Le ferite si stanno da allora rimarginando. Come detto, tuttavia, si tratta di un processo lento. Negli ultimi mesi, i più influenti governi europei fanno a gare per riavvicinarsi nel modo più rapido possibile a Washington. Il fatto che l'amministrazione Bush stia volgendo al termine non costituisce un discrimine. Ciò che interessa è ricostruire l'unità occidentale. Germania e Francia sono in prima fila, guidati da due giovani leaders desiderosi di riaffermare la collocazione atlantica dei loro Paesi. Dopo Schroeder, fiero nel rivendicare l'autonomia di Berlino dalla politica USA in Iraq ma discutibile nei suoi abboccamenti con Putin, e Chirac, che ha fatto dell'anti-americanismo l'unico punto qualificante del suo interminabile ed inconcludente mandato all'Eliseo, il cambiamento non poteva essere più radicale e propulsivo. La cancelliera Merkel ed il presidente Sarkozy non hanno perso tempo a dichiarare il loro amore per quello che il modello americano rappresenta e la loro intenzione di ricompattare il fronte atlantico. Il processo interessa anche la Spagna, dove il governo Zapatero, dopo aver ritirato istantaneamente le truppe inviate da Aznar in Iraq, sta assumendo una postura più conciliante verso Washington. L'Italia, dove oggi un governo neppure esiste, ha assunto negli anni un atteggiamento criptico nei confronti degli Stati Uniti, spesso condizionato dagli umori dell'opinione pubblica.
Opinione pubblica che in Europa rimane comunque diffidente nei confronti dell'America. Secondo una ricerca del Pew Center Global Attitudes Project, 60 tedeschi su cento avevano un'opinione favorevole degli USA dopo l'11 Settembre. Percentuale scesa drammaticamente (25%) dopo l'invasione dell'Iraq, per poi risalire leggermente negli ultimi tempi (30%). Così, l'azione dei nuovi leaders dell'Europa Occidentale non appare un'opportunistica svolta propagandistica, intrapresa per assecondare il mutevole umore dell'elettorato o della piazza. Appare un progetto politico, culturale ed anche economico, di vasto respiro e profondamente sentito.

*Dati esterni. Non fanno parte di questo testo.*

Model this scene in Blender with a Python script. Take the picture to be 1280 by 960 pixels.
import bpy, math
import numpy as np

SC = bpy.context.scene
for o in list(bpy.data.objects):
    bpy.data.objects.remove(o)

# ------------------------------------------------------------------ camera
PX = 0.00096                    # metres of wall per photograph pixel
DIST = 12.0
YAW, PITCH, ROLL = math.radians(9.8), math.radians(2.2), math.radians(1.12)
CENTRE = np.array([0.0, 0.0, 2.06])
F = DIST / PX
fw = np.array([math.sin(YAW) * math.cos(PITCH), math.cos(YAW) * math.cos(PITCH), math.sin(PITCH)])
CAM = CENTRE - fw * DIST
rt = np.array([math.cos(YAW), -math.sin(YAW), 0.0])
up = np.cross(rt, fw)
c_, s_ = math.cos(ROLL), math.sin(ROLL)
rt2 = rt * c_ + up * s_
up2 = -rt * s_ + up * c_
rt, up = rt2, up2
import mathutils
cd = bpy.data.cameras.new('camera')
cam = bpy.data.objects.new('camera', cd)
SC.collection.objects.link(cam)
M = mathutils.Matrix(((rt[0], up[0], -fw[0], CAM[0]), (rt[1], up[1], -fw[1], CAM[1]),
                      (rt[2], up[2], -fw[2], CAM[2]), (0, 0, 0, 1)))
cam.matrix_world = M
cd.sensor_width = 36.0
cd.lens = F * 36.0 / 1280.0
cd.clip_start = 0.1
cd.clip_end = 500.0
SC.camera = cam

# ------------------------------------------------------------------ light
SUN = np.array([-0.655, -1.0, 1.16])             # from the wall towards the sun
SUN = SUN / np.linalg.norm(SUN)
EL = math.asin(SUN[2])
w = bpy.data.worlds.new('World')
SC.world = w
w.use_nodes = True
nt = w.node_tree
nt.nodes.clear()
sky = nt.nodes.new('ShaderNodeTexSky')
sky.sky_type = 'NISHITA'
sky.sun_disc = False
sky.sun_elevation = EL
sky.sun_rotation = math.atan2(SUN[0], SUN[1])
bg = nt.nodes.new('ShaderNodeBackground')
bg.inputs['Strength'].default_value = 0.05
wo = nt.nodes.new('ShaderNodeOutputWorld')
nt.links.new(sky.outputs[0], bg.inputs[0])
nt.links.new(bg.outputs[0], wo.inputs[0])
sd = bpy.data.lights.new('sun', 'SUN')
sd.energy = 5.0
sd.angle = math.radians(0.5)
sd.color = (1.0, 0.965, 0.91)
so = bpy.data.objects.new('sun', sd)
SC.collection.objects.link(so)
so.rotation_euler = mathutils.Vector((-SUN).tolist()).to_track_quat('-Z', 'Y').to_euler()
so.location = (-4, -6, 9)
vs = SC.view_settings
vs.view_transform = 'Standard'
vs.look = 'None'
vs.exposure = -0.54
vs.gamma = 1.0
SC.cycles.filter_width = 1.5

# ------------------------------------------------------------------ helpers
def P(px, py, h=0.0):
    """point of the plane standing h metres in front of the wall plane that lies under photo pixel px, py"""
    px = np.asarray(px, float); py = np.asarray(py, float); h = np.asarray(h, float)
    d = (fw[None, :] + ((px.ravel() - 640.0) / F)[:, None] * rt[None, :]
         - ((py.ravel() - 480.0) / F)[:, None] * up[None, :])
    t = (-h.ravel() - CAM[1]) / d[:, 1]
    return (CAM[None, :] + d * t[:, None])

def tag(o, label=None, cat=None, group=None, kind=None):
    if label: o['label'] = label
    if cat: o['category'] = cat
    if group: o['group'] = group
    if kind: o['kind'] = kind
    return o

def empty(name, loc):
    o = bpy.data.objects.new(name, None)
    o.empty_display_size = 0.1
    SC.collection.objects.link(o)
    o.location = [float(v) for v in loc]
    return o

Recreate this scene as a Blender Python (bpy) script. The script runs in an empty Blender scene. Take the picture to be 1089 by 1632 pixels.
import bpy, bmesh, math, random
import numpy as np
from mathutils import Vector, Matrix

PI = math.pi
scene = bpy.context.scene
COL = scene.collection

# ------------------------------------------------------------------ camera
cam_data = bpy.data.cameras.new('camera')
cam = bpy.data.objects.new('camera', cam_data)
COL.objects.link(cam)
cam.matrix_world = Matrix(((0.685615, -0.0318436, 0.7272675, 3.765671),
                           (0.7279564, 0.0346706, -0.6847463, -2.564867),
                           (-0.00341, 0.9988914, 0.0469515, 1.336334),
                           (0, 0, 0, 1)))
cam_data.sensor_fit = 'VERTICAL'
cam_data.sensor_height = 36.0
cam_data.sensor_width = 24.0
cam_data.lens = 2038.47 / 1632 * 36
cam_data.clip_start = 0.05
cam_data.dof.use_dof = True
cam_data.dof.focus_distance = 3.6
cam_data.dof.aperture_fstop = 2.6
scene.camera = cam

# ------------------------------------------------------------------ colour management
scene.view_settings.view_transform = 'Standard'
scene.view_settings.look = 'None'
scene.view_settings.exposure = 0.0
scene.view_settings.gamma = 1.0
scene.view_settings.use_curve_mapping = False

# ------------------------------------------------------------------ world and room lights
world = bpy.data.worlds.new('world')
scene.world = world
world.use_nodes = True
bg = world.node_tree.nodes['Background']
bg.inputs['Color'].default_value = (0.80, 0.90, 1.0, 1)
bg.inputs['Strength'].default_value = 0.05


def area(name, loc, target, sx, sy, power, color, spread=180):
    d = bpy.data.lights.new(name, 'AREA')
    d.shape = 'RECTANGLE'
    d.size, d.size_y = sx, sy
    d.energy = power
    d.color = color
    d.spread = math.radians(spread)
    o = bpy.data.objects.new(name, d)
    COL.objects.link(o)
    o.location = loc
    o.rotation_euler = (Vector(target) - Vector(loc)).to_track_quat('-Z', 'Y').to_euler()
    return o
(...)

Davanti alle sfide di un sistema internazionale che nei fatti è ormai multipolare e tutt'altro che armonioso, Berlino e Parigi si uniscono alla storica posizione di Londra e riconoscono che l'UE non può prescindere dall'amicizia di Washington per collocarsi compiutamente nel novero delle forze guida del mondo del futuro. Senza dimenticare che gli strappi del recente passato hanno prodotto ferite che continuano a sanguinare. Un serio progetto di ricomposizione dell'unità atlantica non potrà prescindere da una seria discussione sulle cause, necessariamente profonde, delle divisioni e dei contrasti che quella unità hanno rischiato di frantumare.